Business owners were also asked “Today, how is your company faring against the competition, overall?”. Forty-eight percent of socially-driven companies selected “ahead of the competition” compared to 38 percent of other companies. Only five percent of socially-driven companies felt they were “behind the competition” compared to 12 percent of other companies.

The survey also showed that socially-driven owners may have stronger personal and business visions. Twenty percent of socially-driven owners selected a 10 on a scale of 1-10 when asked “how would you rate your own personal vision and sense of purpose” compared to seven percent of other owners. Other owners more commonly selected seven or eight for the strength of their personal vision.
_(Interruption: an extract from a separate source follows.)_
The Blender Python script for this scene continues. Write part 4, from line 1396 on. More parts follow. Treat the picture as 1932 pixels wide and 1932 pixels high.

Nineteen percent of socially-driven owners selected a 10 when asked “how would you rate your own company’s vision and sense of purpose” compared to five percent of other owners. Other business owners once again more commonly selected 7 or 8 for the strength of their company vision.

Scarcola said “A clear personal vision is an excellent motivator for success – especially when shared with others. By aligning their vision with their people, socially-driven business owners are held further accountable to their goals.”

One of the strongest differences in the survey was the response to the statement “My company is a fixture in the communities that we serve”. Forty-five percent of socially-driven companies selected “strongly agree” compared to 16 percent of other businesses.

When the participants were asked about what best describes how they achieve success, 65 percent of socially driven companies selected “by emphasising human connections and relations” compared to 59 percent of other businesses.

According to the survey’s write up “…a majority of both types of businesses selected this option over the “setting goals and accomplishing tasks”. This reflects the importance that all owners place on their employees, customers and partners.”

More socially-driven companies “strongly agree” with the following statement (85 percent) than other businesses (69 percent), “My company pursues win-win relationships with customers, employees, partners and other key stakeholders”.